The film, which is mobilising public opinion, comes as the regional government of the Basque Nationalist Party (PNV) launches a plan to achieve Basque sovereignty by consensus.

Medem said yesterday at the film's preview in Madrid: "I didn't expect all this polemic, especially from those who refused to be in it. I did what I could with the voices who spoke to me. I wanted to show all the different angles of Basque opinion, and reflect the Basque conflict in all its aspects. I believe I reflect the views and the sufferings of two-thirds of Basques."

Interspersed with noisy and claustrophobic scenes of the Basques' national game of pelota - a sort of squash with handbaskets - and scenes of the region, the film interviews Basques whose opinions span the political terrain between armed separatists and conserve Spanish hardliners.

A university professor speaks while his bodyguard sits beside him; a widow describes how Eta shattered her life when they murdered her policeman husband; a young politician tells how his leg was blown off; a woman crosses Spain to see her Eta husband in prison for a few minutes; another describes how police tortured her during questioning on suspected Eta contacts.

Writers, journalists and local politicians of all parties (except Madrid's ruling Popular Party) recount their experiences, and try explain the conflict and how it might be resolved. They are voices that any visitor to the Basque country would encounter, but which are rarely aired in mainstream Spanish political or cultural circles.

"I came with two commitments: to non-violence, and the pursuit of dialogue," Medem said yesterday. "But I tried to respect the opinions of all I spoke to. Absolute truth doesn't exist, and everyone has their right to a small part of the truth."

So polarised has the Basque conflict become that the very mention of the word "dialogue" prompts accusations that Medem is soft on terrorism.

But his stand reflects a deeply rooted Spanish tradition whereby artists and cultural figures open up areas of public debate that politicians have closed off.

The film does not feature questions or voiceover, but instead reveals the opinions, intercut one after another. "Less a dialogue than an assemblage of monologues," said one critic.

Medem, who made Lucia and Sex and Lovers of the Arctic Circle started on La Pelota Vasca two years ago, "horrified" he says by "lynchmob campaigns of slander and lies against Basque nationalism by the PP government" during regional elections won by the conservative Basque Nationalists.

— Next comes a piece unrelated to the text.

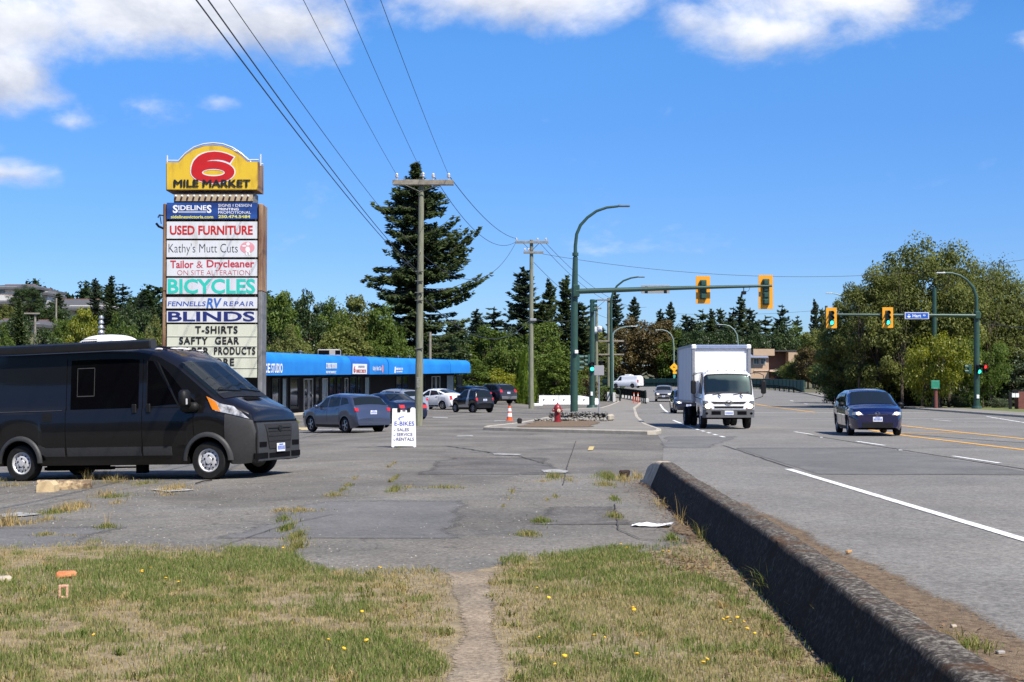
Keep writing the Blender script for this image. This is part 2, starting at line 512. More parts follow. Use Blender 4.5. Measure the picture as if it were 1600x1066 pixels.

Medem squeezed hours of footage into 75 minutes, cutting between speakers in mid-soundbite. He did this, he says, to eliminate pauses and hesitations and to include more voices. "I expect the viewer will understand I'm being honest and faithful to their views and not manipulating them."

This film is no polemic. Yet it has set everyone talking in what appears, at last, to be the beginning of a political debate.